Problem details:
Work out how many lines of the listing hold the string "dirs". Answer with that number alone.

Raw data:
================================
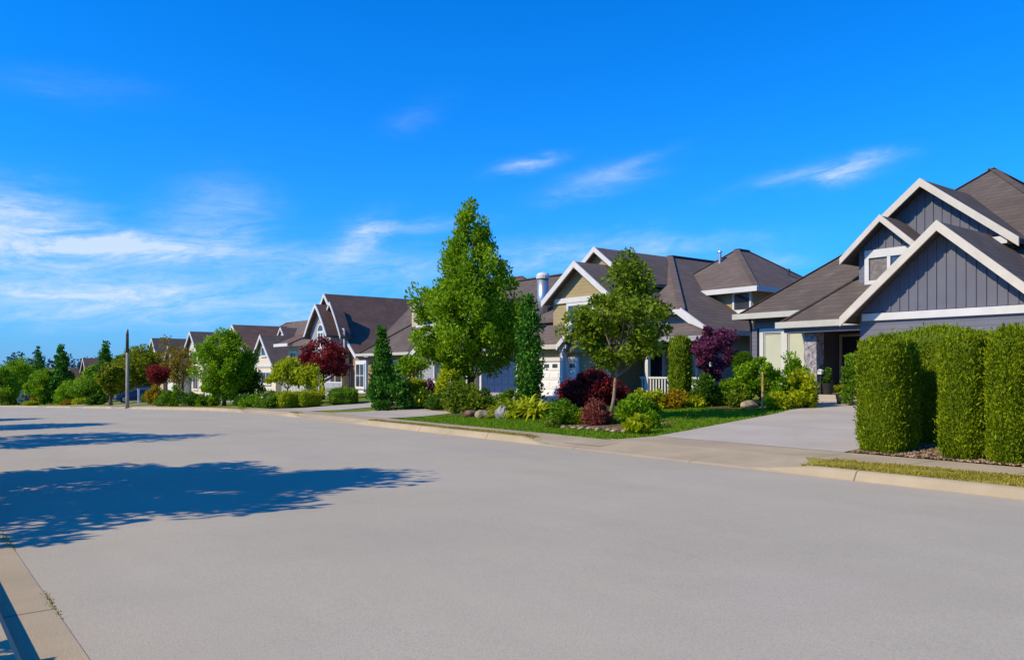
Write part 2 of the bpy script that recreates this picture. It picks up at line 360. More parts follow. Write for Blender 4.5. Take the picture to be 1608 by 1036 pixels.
def make_tree(name, label, cat, x, y, H, Wd, prof='round', bole=1.2, n=60, rc=.5, nl=120, size=.13, mat='leaf', bark='bark', tr=.09, seed=1,
              group=None, up=0., spread=1., elong=1.7, flat=.8, droop=0., z=None, limbs=14, lean=(0, 0), depth=None, crown='crown', trunk='trunk', sway=.06):
    rg = np.random.default_rng(seed); z = zg(x, y) if z is None else z
    t = thing(name, label, cat, (x, y, z), group)
    C = clumps(x, y, z + bole, H - bole, Wd, prof, n, rc, rg, depth)
    fr = np.clip((C[:, 2] - z) / H, 0, 1)[:, None]; C[:, :2] += fr * np.array(lean)
    V, T = foliage(C, rc, nl, size, rg, up, spread, elong, flat, None, droop)
    m = MB(); top = H * .86; pts = []; rs = []
    for i in range(7):
        f = i / 6; pts.append((x + lean[0] * f + rg.normal(0, sway) * f, y + lean[1] * f + rg.normal(0, sway) * f, z - .05 + top * f)); rs.append(tr * (1.25 if i == 0 else 1) * (1 - .86 * f))
    m.tube(pts, rs, 9)
    for k in rg.choice(len(C), min(limbs, len(C)), replace=False):
        c = C[k]; hb = min(max(bole * .85, (c[2] - z) * .62), top * .9); f = hb / top; j = min(int(f * 6), 5); u = f * 6 - j
        p0 = np.array(pts[j]) * (1 - u) + np.array(pts[j + 1]) * u; mid = (p0 + c) / 2 + np.array([0, 0, -.06 * H * rg.uniform(.2, .8)]) * (1 if droop <= 0 else -.5)
        r0 = tr * (1 - .86 * f) * .55; m.tube([p0, mid, c], [r0, r0 * .6, r0 * .2], 6)
    m.build(trunk, bark, t, smooth=True)
    quadmesh(crown, V, T, mat, t)
    return t
def make_shrub(name, label, cat, x, y, H, Wd, prof='dome', n=26, rc=.25, nl=90, size=.09, mat='leaf', seed=1, group=None, z=None, flower=None, fl=0, stems=5,
               up=.15, spread=1., elong=1.7, flat=.85, droop=0., depth=None, bark='bark'):
    rg = np.random.default_rng(seed); z = zg(x, y) if z is None else z
    t = thing(name, label, cat, (x, y, z), group)
    C = clumps(x, y, z, H, Wd, prof, n, rc, rg, depth)
    V, T = foliage(C, rc, nl, size, rg, up, spread, elong, flat, np.array([x, y, z]), droop)
    V[:, :, 2] = np.maximum(V[:, :, 2], z + .005)
    quadmesh('foliage', V, T, mat, t)
    m = MB()
    for k in rg.choice(len(C), min(stems, len(C)), replace=False):
        c = C[k]; r0 = max(.012, H * .014); m.tube([(x + rg.normal(0, .05), y + rg.normal(0, .05), z - .03), ((x + c[0]) / 2, (y + c[1]) / 2, z + (c[2] - z) * .55), c], [r0, r0 * .7, r0 * .3], 6)
    if stems: m.build('stem', bark, t)
    if flower:
        P = V[rg.choice(len(V), fl)].mean(1); P = P + unit(P - np.array([x, y, z])) * .06
        quadmesh('flowers', leafquads(P, .11, .1, rg), rg.uniform(0, 1, fl), flower, t)
    return t
def core(x, y, z, wx, wy, H, rg, e=3.0, nu=28, nv=12, rough=.05, rot=0., taper=0., rnd=.18):
    """solid clipped body: superellipse plan, rounded top"""
    V = []; N = []
    ph = rg.uniform(0, 6, 8)
    for j in range(nv + 1):
        t = j / nv
        hz0 = t * H; s = 1.0
        t0 = 1 - rnd
        if t > t0: s = math.sqrt(max(0, 1 - ((t - t0) / rnd) ** 2)) * .4 + .6 * (1 if t < 1 else 0); s = max(s, .02)
        if t < .1: s = .88 + 1.2 * t
        s *= 1 - taper * t
        for i in range(nu):
            a = 2 * math.pi * i / nu; ca, sa = math.cos(a), math.sin(a)
            r = (abs(ca) ** e + abs(sa) ** e) ** (-1 / e)
            w = 1 + rough * (math.sin(3 * a + ph[0] + 2 * t) * .5 + math.sin(7 * a + ph[1] - 3 * t) * .45 + math.sin(5 * t * 3 + ph[2] + 2 * a) * .4 + math.sin(11 * a + ph[3] + 2.5 * math.sin(4 * t + ph[4])) * .35)
            hz = hz0; lx, ly = ca * r * wx / 2 * s * w, sa * r * wy / 2 * s * w
            hz += rough * H * .25 * t ** 4 * math.sin(2 * a + ph[5]) * (s > .1)
            V.append((x + lx * math.cos(rot) - ly * math.sin(rot), y + lx * math.sin(rot) + ly * math.cos(rot), z + hz)); N.append((ca, sa, 0 if t < .85 else 1.2))
    V = np.array(V); Nn = unit(np.array(N, float)); Q = [(j * nu + i, j * nu + (i + 1) % nu, (j + 1) * nu + (i + 1) % nu, (j + 1) * nu + i) for j in range(nv) for i in range(nu)]
    return V, Nn, np.array(Q)
def make_clipped(name, label, cat, x, y, wx, wy, H, mat='cedar', nl=6000, size=.10, seed=1, group=None, e=3.0, rough=.05, z=None, rot=0., taper=0., up=.9, stem=True, elong=2.4, spread=.7, rnd=.18):
    rg = np.random.default_rng(seed); z = zg(x, y) if z is None else z
    t = thing(name, label, cat, (x, y, z), group)
    V, N, Q = core(x, y, z + .02, wx * .94, wy * .94, H * .975, rg, e, rough=rough, rot=rot, taper=taper, rnd=rnd, nu=36, nv=18)
    ar = np.linalg.norm(np.cross(V[Q[:, 1]] - V[Q[:, 0]], V[Q[:, 3]] - V[Q[:, 0]]), axis=1) + 1e-6
    k = rg.choice(len(Q), nl, p=ar / ar.sum()); u, v = rg.uniform(0, 1, (2, nl, 1))
    P = (V[Q[k, 0]] * (1 - u) + V[Q[k, 1]] * u) * (1 - v) + (V[Q[k, 3]] * (1 - u) + V[Q[k, 2]] * u) * v; NN = N[Q[k, 0]]
    P = P + NN * (rg.uniform(-.05, .03, (nl, 1)) + rg.exponential(.018, (nl, 1)))
    ph = rg.uniform(0, 6, 4); lump = np.sin(P[:, 2] * 7 + ph[0] + np.sin(P[:, 1] * 9)) * .5 + np.sin((P[:, 0] + P[:, 1]) * 11 + ph[1] + P[:, 2] * 3) * .5
    dirs = NN * .7 + np.array([0, 0, up]); L = size * rg.uniform(.6, 1.4, nl)
    T = .45 + .17 * lump + rg.normal(0, .13, nl)
    if wx > .6:
        ks = rg.choice(nl, nl // 60); P[ks] += NN[ks] * rg.uniform(.02, .07, (len(ks), 1)) + np.array([0, 0, .03]); L[ks] *= 1.5
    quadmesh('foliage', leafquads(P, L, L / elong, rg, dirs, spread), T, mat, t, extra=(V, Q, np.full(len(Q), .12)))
    if stem: MB().tube([(x, y, z - .05), (x, y, z + H * .5)], [.05, .03], 7).build('stem', 'bark', t)
    return t
def make_blades(name, label, cat, x, y, n, L, wd, mat, seed=1, droop=1.0, z=None, r0=.08, group=None, updir=1.0):
    rg = np.random.default_rng(seed); z = zg(x, y) if z is None else z
    a = rg.uniform(0, 2 * np.pi, n); ln = L * rg.uniform(.6, 1.15, n); el = rg.uniform(.5, 1.25, n) * updir
    d = np.stack([np.cos(a), np.sin(a), np.zeros(n)], 1); side = np.stack([-np.sin(a), np.cos(a), np.zeros(n)], 1)
    base = np.array([x, y, z]) + d * rg.uniform(0, r0, (n, 1)); Vs = []; Ts = []; tt = rg.uniform(0, 1, n)
    pr = [base]; 
    for i in range(1, 5):
        s = i / 4; pr.append(base + d * (np.cos(el) * ln * s)[:, None] + np.array([0, 0, 1]) * (np.sin(el) * ln * s - droop * ln * .5 * s * s)[:, None])
    wds = [.5, 1, .9, .55, .05]
    for i in range(4):
        Vs.append(np.stack([pr[i] - side * wd * wds[i] / 2, pr[i] + side * wd * wds[i] / 2, pr[i + 1] + side * wd * wds[i + 1] / 2, pr[i + 1] - side * wd * wds[i + 1] / 2], 1)); Ts.append(tt)
    o = quadmesh(name, np.vstack(Vs), np.concatenate(Ts), mat, None, (x, y, z))
    return tag(o, label, cat, group)
def make_rock(name, label, x, y, wx, wy, H, mat, seed, z=None, group=None):
    rg = np.random.default_rng(seed); z = zg(x, y) if z is None else z; import bmesh
    bm = bmesh.new(); bmesh.ops.create_icosphere(bm, subdivisions=3, radius=1); ph = rg.uniform(0, 6, 6)
    pl = [(Vector(unit(rg.normal(size=3))), rg.uniform(.62, .9)) for _ in range(7)]
    for v in bm.verts:
        c = v.co.copy()
        for nn, dd in pl:
            q = c.dot(nn)
            if q > dd: c -= nn * (q - dd) * .85
        c *= 1 + .06 * math.sin(4 * c.x + ph[0]) + .05 * math.sin(6 * c.y + ph[1])
        v.co = (c.x * wx / 2, c.y * wy / 2, c.z * H * .62 + H * .36)
    me = bpy.data.meshes.new(name); bm.to_mesh(me); bm.free(); me.polygons.foreach_set('use_smooth', [True] * len(me.polygons))
    return tag(link(name, me, mat, None, (x, y, z)), label, 'rock', group)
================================
The result:
2